Florence's Wedding

Florence's Wedding
The wedding was beautiful. There was a traditional wedding before the church wedding which is very symbolic. A calabash bowl is packed with a needle & thread to show the wife will take care of the husband's clothes, stitch them & keep the home, a bitter & a sweet cola nut symbolizing marriage has sweet & bitter times. A matt which shows that even in hard times, no money "to buy a bed" you don't leave your husband. These items are wrapped up in the calabash bowl with a white cloth which also symbolizes peace. The cloth is saved as a burial cloth I believe for the mother to symbolize her daughter was married when she dies. This bowl is brought when the husbands family comes to the brides house & knocks at their door & they say they have come to bring peace & they noticed a rose in the garden & wanted to pick it. Then they come in & they are given cold water. Then "false brides" greet the husband's family & they are asked is this the rose you saw & they will say no until the real bride appears. The calabash bowl is something that grows on a tree that is dried out & used for this ceremony. It is carried by a young virgin child on the father's side & given to the bride. I got this info from my day workers & another married woman here & I probably didnt get everything corrert but this is close I think. I love the symbolism & I think it is a wonderful tradition.

Thursday, June 9, 2011

I Need Africa

I Need Africa More Than Africa Needs Me

This was read tonight at a meeting we had on the ship, I love it & I think you will too.

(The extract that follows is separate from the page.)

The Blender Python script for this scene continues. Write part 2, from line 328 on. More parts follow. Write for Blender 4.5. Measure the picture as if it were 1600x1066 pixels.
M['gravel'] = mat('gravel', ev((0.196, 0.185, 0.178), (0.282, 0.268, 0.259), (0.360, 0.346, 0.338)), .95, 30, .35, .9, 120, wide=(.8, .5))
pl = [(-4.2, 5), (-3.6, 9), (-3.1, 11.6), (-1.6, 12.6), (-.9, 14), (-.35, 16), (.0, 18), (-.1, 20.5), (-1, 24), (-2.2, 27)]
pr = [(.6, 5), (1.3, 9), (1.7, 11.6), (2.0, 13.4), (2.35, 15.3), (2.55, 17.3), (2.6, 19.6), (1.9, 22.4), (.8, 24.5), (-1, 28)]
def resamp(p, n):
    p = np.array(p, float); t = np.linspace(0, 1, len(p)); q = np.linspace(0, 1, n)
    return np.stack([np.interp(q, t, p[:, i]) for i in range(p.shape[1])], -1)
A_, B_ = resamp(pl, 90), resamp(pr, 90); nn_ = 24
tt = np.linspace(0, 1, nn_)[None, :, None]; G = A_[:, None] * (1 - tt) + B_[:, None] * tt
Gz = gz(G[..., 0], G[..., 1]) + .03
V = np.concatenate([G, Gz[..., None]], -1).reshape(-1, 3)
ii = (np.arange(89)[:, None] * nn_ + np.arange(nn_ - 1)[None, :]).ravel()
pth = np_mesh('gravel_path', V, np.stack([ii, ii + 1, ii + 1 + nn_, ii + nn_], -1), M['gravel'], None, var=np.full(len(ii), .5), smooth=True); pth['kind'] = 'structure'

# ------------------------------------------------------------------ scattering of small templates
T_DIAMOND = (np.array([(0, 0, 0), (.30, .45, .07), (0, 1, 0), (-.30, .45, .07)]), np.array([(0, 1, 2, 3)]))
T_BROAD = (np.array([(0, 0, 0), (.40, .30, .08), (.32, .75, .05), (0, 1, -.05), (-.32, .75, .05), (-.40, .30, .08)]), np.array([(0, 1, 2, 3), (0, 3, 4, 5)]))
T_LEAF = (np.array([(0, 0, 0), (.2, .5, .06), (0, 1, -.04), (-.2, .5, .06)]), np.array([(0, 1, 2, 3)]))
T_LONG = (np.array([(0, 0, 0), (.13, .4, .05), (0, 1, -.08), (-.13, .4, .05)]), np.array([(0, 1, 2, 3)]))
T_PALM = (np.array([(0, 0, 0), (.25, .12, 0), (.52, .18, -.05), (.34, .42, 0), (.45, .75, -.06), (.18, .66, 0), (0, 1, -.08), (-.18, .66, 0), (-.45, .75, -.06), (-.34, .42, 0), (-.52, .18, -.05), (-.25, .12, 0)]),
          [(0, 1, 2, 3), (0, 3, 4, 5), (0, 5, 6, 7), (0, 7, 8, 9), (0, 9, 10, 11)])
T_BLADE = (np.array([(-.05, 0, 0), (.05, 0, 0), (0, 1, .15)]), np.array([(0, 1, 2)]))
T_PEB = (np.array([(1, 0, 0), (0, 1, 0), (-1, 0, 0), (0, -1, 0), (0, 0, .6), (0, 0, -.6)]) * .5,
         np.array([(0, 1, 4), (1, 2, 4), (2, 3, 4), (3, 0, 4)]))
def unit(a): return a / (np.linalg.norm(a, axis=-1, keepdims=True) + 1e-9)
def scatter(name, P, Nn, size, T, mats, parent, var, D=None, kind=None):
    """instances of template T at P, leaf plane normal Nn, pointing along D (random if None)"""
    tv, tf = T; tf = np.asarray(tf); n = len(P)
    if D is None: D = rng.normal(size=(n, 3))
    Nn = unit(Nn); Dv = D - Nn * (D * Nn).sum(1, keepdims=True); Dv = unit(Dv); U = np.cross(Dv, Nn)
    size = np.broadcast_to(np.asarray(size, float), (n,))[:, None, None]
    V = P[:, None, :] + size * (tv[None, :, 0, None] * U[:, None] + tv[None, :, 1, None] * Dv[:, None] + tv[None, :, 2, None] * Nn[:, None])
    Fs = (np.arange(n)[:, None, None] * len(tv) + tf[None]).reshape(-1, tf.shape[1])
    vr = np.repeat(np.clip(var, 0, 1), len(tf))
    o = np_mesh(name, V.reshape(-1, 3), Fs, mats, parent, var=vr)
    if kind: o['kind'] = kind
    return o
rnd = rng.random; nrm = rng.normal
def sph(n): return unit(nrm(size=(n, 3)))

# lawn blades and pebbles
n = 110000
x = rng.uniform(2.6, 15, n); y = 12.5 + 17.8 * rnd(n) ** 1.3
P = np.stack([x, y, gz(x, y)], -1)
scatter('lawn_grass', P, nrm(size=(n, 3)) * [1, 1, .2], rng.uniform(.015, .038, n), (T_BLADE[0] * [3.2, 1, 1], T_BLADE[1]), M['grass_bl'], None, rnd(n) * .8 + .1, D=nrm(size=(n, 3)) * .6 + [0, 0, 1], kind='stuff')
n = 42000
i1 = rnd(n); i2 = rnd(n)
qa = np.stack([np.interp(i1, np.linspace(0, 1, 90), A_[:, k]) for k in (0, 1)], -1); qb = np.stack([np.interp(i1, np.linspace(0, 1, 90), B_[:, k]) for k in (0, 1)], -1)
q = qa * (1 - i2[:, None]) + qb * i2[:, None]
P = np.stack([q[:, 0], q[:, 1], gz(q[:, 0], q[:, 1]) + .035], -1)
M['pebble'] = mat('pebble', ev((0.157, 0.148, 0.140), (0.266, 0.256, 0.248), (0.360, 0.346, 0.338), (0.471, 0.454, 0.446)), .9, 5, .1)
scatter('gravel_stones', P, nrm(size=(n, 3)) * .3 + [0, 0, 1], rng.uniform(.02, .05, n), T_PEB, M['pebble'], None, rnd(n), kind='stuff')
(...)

When I think of Africa, the following images immediately come to mind: Starvation. AIDS. Child soldiers. Genocide. Sex slaves. Orphans. From there, my thoughts naturally turn to how I can help, how I can make a difference. "I am needed here," I think. "They have so little, and I have so much." It's true, there are great tragedies playing out in Africa everyday. There is often a level of suffering here that is unimaginable until you have seen it, and even then it is difficult to believe. But what is even harder is reconciling the challenges that many Africans face with the joy I see in those same people. It's a joy that comes from somewhere I cannot fathom, not within the framework that has been my life to this day.

The images spilling out of my television showed circumstances that could seemingly only equal misery, and I was fooled. I bought into the lie that circumstance defines happiness. The truth is, in Africa I find hearts full of victory, indomitable spirits. In places where despair should thrive, instead I find adults dancing and singing, and children playing soccer with a ball crafted of tied up trash. Instead of payback, I find grace. Here, weekend getaways are not options to provide relief from the pains of daily life. Relationships and faith provide joy. Love is sovereign.
My new reality… I know now that my joy should have no regard for my circumstances. I'm ashamed by my lack of faith, but at the very same moment I am excited by my new pursuit. I'm forced to redefine the meaning of having much or having little. I'm uneasy with the prospect of change and of letting go, but just the thought of freedom is liberating. I want what I have learned to trickle down from my head into my heart - I no longer want to need the "next thing" to have joy.
I'm not saying that Africa does not need our efforts. It absolutely does need our partnership. But for me, I've come to understand that I NEED AFRICA MORE THAN AFRICA NEEDS ME. Why? Because it is Africa that has taught me that possessions in my hands will never be as valuable as peace in my heart. I've learned that I don't need what I have and that I have what I need. These are just a few of this continent's many lessons. I came here to serve and yet I've found that I have so much to learn, and Africa, with all its need, has much to teach me.